The trustee has, in my opinion, proven that preferential payments were made within four months of the filing of the ..petition, that the bankrupt was insolvent at the time of such payments, and that the effect of the payments was to give to the defendant a greater percentage of its debt than was received by other creditors of the same class, and that reasonable cause existed for belief by the defendant that it was intended to give him a preference.
The objection to the jurisdiction of the court is overruled on the authority of Gregory v. Atkinson (D. C.) 127 Fed. 183, and Parker v. Black (D. C.) 143 Fed. 60.

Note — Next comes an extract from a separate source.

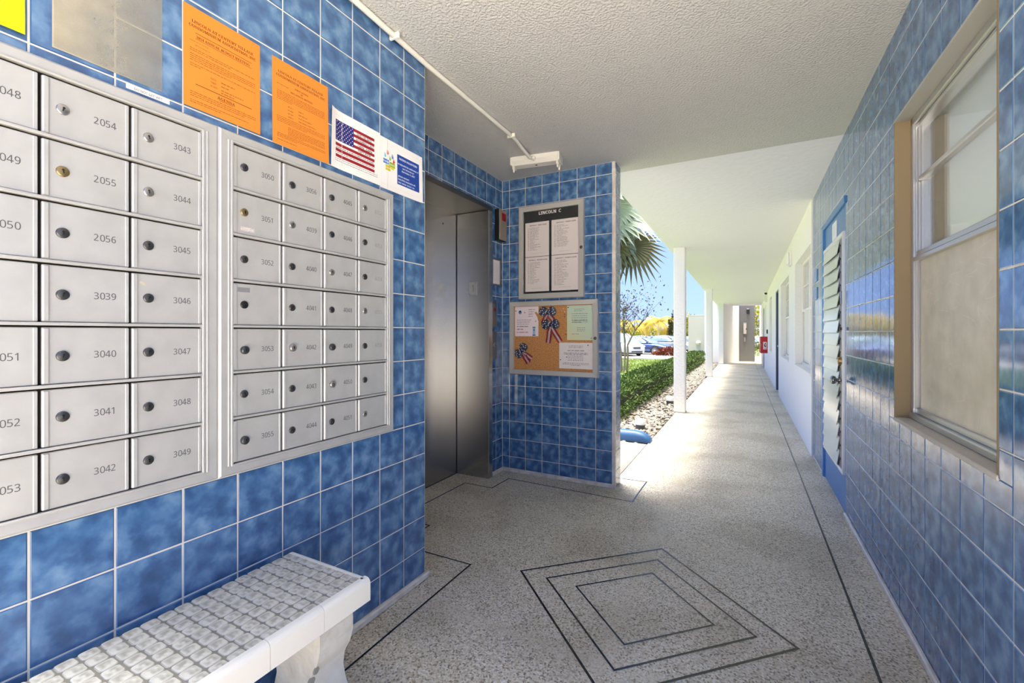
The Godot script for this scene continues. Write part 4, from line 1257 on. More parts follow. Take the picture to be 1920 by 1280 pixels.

[4] I am of the opinion, also, that the preference complained of by the trustee was voidable under section 66 of the Stock Corporation Law of New York, inasmuch as it is shown that the assignments by the bankrupt and Alexander of the accounts receivable were really made for the benefit and advantage of the defendant bank. Section 67e of the Bankruptcy Act gives jurisdiction to this court concurrent with that of the state court to maintain an action to avoid transfers and preferences which are held null and void under the statutes of the state.
A decree may be entered, with costs, requiring a return of such preferences to the trustee, subject to dividends to which the defendant may be entitled on distribution of assets.